In African countries, wildlife has been decimated during political struggles and criminal gangs enjoy protection from officials.


The UK Foreign Office hosted a two-day conference on illegal wildlife trade (IWT), appropriately held in the Evolution Centre in Battersea. Many Presidents and leaders from across Africa and Southeast Asia, plus delegates and stakeholders from 80 countries attended the conference. The trade in elephant, rhinoceros, big cat, pangolin, reptiles and multiple other species of fauna, birds and flora, is worth $17 billion-$23 billion. It is the fourth largest organised crime sector, devastating wildlife populations, national and local economies, even fuelling civil conflict and threatening national and regional security. Speakers feared that young children today may only know about elephants, giraffes, lions and pangolins from documentaries, because they will have become extinct in the next 20 years; other species are becoming endangered every year.

Foreign Secretary Jeremy Hunt said, “The World Bank estimates that governments lose as much as $15 billion every year because of illegal logging. And the same criminal networks that traffic the body parts of wild animals may also deal in guns and drugs and people.”

All agreed an international response to poachers and smugglers is needed. This abhorrent criminal trade crosses borders and is a sophisticated transnational crime requiring collective action from businesses, the private sector, the tech sector, NGOs, CITES (Convention on International Trade in Endangered Species of Wild Fauna and Flora), conservation organisations, scientists, police forces, game-rangers and anti-poaching rangers, Interpol and justice systems. The consensus was that penalties for the perpetrators must be much higher.

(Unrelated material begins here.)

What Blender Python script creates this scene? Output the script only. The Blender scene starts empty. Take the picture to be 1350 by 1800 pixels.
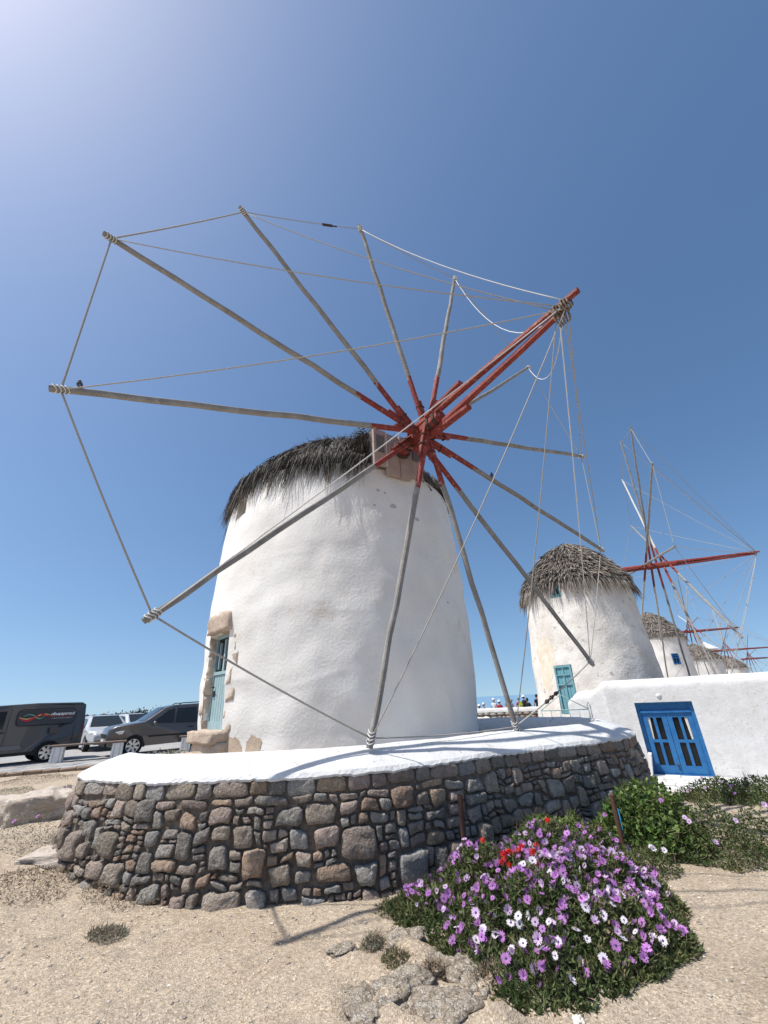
import bpy, bmesh, math, random
import numpy as np
from mathutils import Vector, Matrix, noise
random.seed(7); RNG = np.random.default_rng(11)
SC = bpy.context.scene
COL = SC.collection
rad = math.radians

# ------------------------------------------------------------------ camera
FPX, PITCH, ROLL, EYE = 720.0, rad(24.75), rad(2.65), Vector((0, 0, 1.6))
_F = Vector((0, math.cos(PITCH), math.sin(PITCH))); _U0 = Vector((0, -math.sin(PITCH), math.cos(PITCH))); _R0 = Vector((1, 0, 0))
CR = _R0 * math.cos(ROLL) - _U0 * math.sin(ROLL); CU = _U0 * math.cos(ROLL) + _R0 * math.sin(ROLL)
cam_data = bpy.data.cameras.new('camera'); cam = bpy.data.objects.new('camera', cam_data); COL.objects.link(cam)
cam_data.sensor_fit = 'VERTICAL'; cam_data.sensor_height = 36; cam_data.sensor_width = 27
cam_data.lens = FPX / 1800 * 36; cam_data.clip_start = 0.05; cam_data.clip_end = 60000
m = Matrix((CR, CU, -_F)).transposed().to_4x4(); m.translation = EYE; cam.matrix_world = m
SC.camera = cam

# ------------------------------------------------------------------ sky and sun
SUN_AZ, SUN_EL = rad(-107), rad(61)          # azimuth from +y, negative = left of the view
world = bpy.data.worlds.new('World'); SC.world = world; world.use_nodes = True
wn = world.node_tree.nodes; wl = world.node_tree.links
sky = wn.new('ShaderNodeTexSky'); sky.sky_type = 'NISHITA'; sky.sun_disc = False
sky.sun_elevation = SUN_EL; sky.sun_rotation = SUN_AZ
sky.altitude = 50; sky.air_density = 1.0; sky.dust_density = 1.3; sky.ozone_density = 2.2
# the low haze band of the sky model is lifted below the horizon line: directions are raised a little before the look-up
tcw = wn.new('ShaderNodeTexCoord'); va = wn.new('ShaderNodeVectorMath'); va.operation = 'ADD'; va.inputs[1].default_value = (0, 0, .11)
vn = wn.new('ShaderNodeVectorMath'); vn.operation = 'NORMALIZE'
wl.new(tcw.outputs['Generated'], va.inputs[0]); wl.new(va.outputs[0], vn.inputs[0]); wl.new(vn.outputs[0], sky.inputs[0])
hs_ = wn.new('ShaderNodeHueSaturation'); hs_.inputs['Hue'].default_value = .497; hs_.inputs['Saturation'].default_value = 1.13
wl.new(sky.outputs[0], hs_.inputs['Color']); wl.new(hs_.outputs[0], wn['Background'].inputs[0]); wn['Background'].inputs[1].default_value = 0.122
sun_d = bpy.data.lights.new('sun', 'SUN'); sun_d.energy = 4.4; sun_d.angle = rad(0.53); sun_d.color = (1, .96, .9)
sun = bpy.data.objects.new('sun', sun_d); COL.objects.link(sun); sun.location = (0, 0, 40)
SUN = Vector((math.sin(SUN_AZ) * math.cos(SUN_EL), math.cos(SUN_AZ) * math.cos(SUN_EL), math.sin(SUN_EL)))
sun.rotation_euler = SUN.to_track_quat('Z', 'Y').to_euler()
SC.view_settings.view_transform = 'Standard'; SC.view_settings.look = 'None'
SC.view_settings.gamma = 1; SC.view_settings.use_curve_mapping = False
SC.view_settings.exposure = 0.33

# ------------------------------------------------------------------ placement helpers: a direction of sight into a place
def ray(x, y):
    return (_F * FPX + CR * (x - 675) - CU * (y - 900)).normalized()
def onz(x, y, z):
    v = ray(x, y); return EYE + v * ((z - EYE.z) / v.z)
def atd(x, y, d):
    v = ray(x, y); return EYE + v * (d / math.hypot(v.x, v.y))
def az(a, d, z=0):
    return Vector((math.sin(rad(a)) * d, math.cos(rad(a)) * d, z))
def sst(a, b, x):
    t = min(1, max(0, (x - a) / (b - a))); return t * t * (3 - 2 * t)
def N(x, y, z=0): return noise.noise(Vector((x, y, z)))
def fbm(x, y, z=0, o=4): return noise.fractal(Vector((x, y, z)), 1.0, 2.0, o)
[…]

In certain African countries, wildlife has been decimated during political struggles and criminal gangs often enjoy protection from officials. President Ali Bongo Ondimba of Gabon said that IWT was a critical issue which had not been taken seriously enough. He recommended an international bill to allow joint investigative teams to share intelligence.

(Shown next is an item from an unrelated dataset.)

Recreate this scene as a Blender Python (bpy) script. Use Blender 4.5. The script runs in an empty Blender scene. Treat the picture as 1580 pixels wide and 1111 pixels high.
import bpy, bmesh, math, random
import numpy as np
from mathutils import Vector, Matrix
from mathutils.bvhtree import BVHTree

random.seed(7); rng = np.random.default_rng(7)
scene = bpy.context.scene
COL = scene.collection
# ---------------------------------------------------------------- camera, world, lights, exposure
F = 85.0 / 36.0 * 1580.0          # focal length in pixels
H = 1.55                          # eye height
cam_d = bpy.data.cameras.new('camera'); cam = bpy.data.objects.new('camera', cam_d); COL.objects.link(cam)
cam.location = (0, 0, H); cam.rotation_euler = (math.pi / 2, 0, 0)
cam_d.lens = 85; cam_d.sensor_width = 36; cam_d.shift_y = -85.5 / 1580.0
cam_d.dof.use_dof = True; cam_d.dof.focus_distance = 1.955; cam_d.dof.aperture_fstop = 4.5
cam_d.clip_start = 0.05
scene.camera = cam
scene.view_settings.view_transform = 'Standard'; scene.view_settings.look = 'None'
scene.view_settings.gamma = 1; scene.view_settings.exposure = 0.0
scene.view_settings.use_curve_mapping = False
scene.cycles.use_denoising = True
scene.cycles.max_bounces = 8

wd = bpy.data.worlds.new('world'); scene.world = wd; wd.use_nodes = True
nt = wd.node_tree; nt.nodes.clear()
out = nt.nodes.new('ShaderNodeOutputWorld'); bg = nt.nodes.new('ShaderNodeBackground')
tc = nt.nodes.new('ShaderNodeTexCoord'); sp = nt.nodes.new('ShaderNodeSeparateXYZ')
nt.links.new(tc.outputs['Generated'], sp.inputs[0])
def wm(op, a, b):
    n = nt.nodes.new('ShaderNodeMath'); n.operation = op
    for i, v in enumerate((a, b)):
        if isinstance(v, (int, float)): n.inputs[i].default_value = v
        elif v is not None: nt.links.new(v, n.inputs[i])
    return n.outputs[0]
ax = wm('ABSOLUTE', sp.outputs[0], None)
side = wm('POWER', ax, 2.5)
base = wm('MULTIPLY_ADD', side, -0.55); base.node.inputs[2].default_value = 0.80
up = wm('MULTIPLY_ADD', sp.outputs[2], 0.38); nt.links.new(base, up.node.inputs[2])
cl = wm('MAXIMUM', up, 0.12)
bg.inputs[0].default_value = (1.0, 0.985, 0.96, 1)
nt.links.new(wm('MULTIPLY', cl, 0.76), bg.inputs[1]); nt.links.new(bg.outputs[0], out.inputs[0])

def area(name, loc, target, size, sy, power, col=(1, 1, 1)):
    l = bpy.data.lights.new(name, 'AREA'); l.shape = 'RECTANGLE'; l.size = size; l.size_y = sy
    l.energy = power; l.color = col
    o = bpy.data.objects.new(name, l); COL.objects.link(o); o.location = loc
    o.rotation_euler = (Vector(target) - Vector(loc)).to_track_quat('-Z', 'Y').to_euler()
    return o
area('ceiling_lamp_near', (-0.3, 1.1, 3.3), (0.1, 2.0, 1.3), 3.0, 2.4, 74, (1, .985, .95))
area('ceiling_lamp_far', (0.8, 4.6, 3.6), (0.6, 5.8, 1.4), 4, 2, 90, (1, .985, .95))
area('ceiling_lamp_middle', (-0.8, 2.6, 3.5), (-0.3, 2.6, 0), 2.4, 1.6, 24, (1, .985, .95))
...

Zac Goldsmith with UK trained anti-poaching rangers from Malawi

Regarding the human-elephants conflict, the importance of education and providing alternative jobs for local agrarian communities was emphasised. Pat Awori, Kenyan conservationist and a champion of elephants, explained, “The poverty mentality keeps people poor, farmers live hand to mouth, more than 60% would accept an alternative lifestyle to traditional farming. Kenya needs to have sustainable agriculture. If Kenya becomes industrialised why not assess land use and planning? Then decide where to keep wildlife and generate enough money to keep wildlife corridors. African nations/range states could come together and have range state meetings about how they could they support one another, prioritise and monitor.”

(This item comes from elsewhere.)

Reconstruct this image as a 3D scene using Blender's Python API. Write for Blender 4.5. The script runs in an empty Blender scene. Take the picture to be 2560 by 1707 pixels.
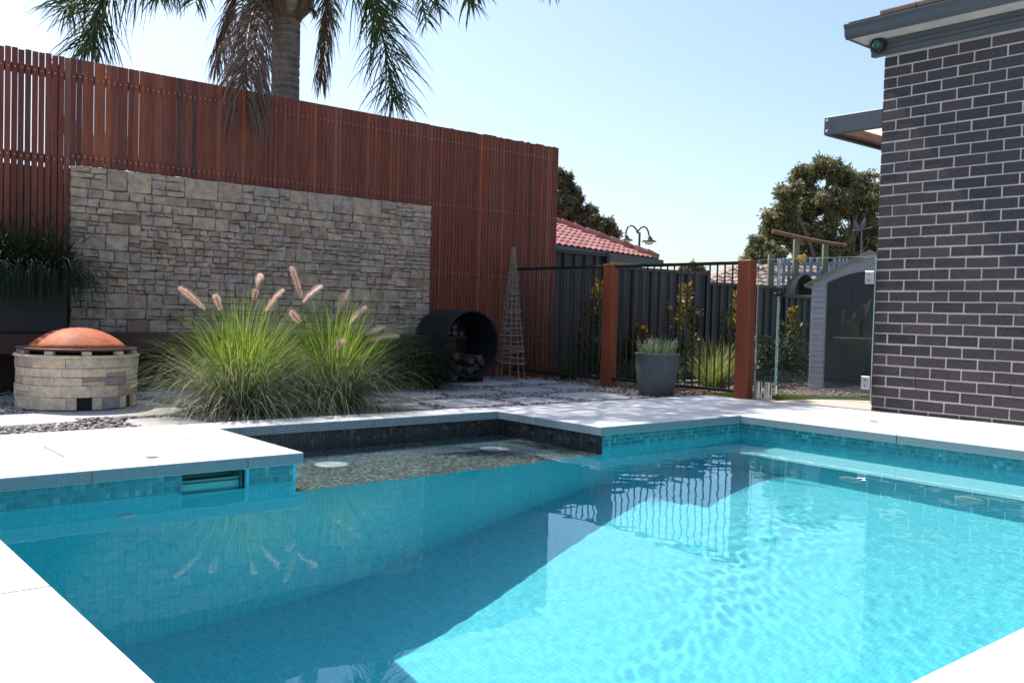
import bpy, math, random
import numpy as np
from mathutils import Vector, Matrix

sc = bpy.context.scene
col = sc.collection
rnd = random.Random(7)
PI = math.pi
# ------------------------------------------------------------------ camera
F, PITCH, ROLL, YAW, EYE = 2312.474, -.0313, .027, .7011, .721      # focal length in px of a 2560 px wide picture
cy_, sy_, cp_, sp_ = math.cos(YAW), math.sin(YAW), math.cos(PITCH), math.sin(PITCH)
FW = Vector((sy_*cp_, cy_*cp_, sp_)); r0 = Vector((cy_, -sy_, 0)); u0 = r0.cross(FW)
RT = math.cos(ROLL)*r0 + math.sin(ROLL)*u0
UP = -math.sin(ROLL)*r0 + math.cos(ROLL)*u0
CAM = Vector((0, 0, EYE))
cam = bpy.data.objects.new('camera', bpy.data.cameras.new('camera')); col.objects.link(cam)
m = Matrix((RT, UP, -FW)).transposed().to_4x4(); m.translation = CAM
cam.matrix_world = m
cam.data.sensor_width = 36; cam.data.lens = 36*F/2560
cam.data.clip_start = .05; cam.data.clip_end = 2000
sc.camera = cam
# ------------------------------------------------------------------ sky, sun, exposure
SUN = Vector((-.05, .56, .83)).normalized()
world = bpy.data.worlds.new('World'); sc.world = world; world.use_nodes = True
wn = world.node_tree
sky = wn.nodes.new('ShaderNodeTexSky'); sky.sky_type = 'NISHITA'; sky.sun_disc = False
sky.sun_elevation = math.asin(SUN.z); sky.sun_rotation = math.atan2(SUN.x, SUN.y)
sky.air_density = 1.0; sky.dust_density = 2.0; sky.ozone_density = 2.3; sky.altitude = 0
wn.links.new(sky.outputs[0], wn.nodes['Background'].inputs[0])
wn.nodes['Background'].inputs[1].default_value = .097
sl = bpy.data.lights.new('sun', 'SUN'); sl.energy = 3.15; sl.angle = math.radians(.53); sl.color = (1, .955, .89)
sl.cycles.is_caustics_light = True
so = bpy.data.objects.new('sun', sl); so.rotation_euler = SUN.to_track_quat('Z', 'Y').to_euler(); so.location = SUN*30
col.objects.link(so)
sc.view_settings.view_transform = 'Standard'; sc.view_settings.look = 'None'; sc.view_settings.gamma = 1
sc.view_settings.use_curve_mapping = False
sc.view_settings.exposure = 1.2
sc.cycles.caustics_refractive = True; sc.cycles.caustics_reflective = False
sc.cycles.max_bounces = 14; sc.cycles.transparent_max_bounces = 24; sc.cycles.transmission_bounces = 10
sc.cycles.diffuse_bounces = 6; sc.cycles.glossy_bounces = 4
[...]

The necessity of changing behaviour patterns was recognised; a requirement to understand the drivers of illegal use; and for government-led change-behaviour campaigns to reduce the demand of illegally traded products is considered an essential step.

Zac Goldsmith MP and the government’s chosen “conference champion” told Bella Lack, youth ambassador for the Born Free Foundation, that Zimbabwe, Angola, Zambia, Namibia, Botswana were likely to create a corridor network of 50 million hectares. This would be the world’s largest nature reserve and home to the world’s largest population of elephants.

United States Attorney General Jeff Sessions declared that President Donald Trump would make it impossible for smugglers to have a safe haven in the US. He said poachers/smugglers would not able to flee from one nation to another to avoid prosecution. The US has deployed 12 wildlife attachés in embassies around the world. Sessions announced that the US would fund $90 million in counter-wildlife trafficking programmes and projects in the coming year.

Although India has a track record of poaching and wildlife trafficking, this reporter could not find an Indian representative to talk to at the conference.

Following the conference, 50 countries have adopted the London 2018 Declaration, making a political commitment to take action to protect endangered species around the globe and to close markets for illegally traded wildlife. More are expected to sign this landmark high-level international agreement in the coming days. Peru will host the first regional conference in Latin America focused on IWT in 2019.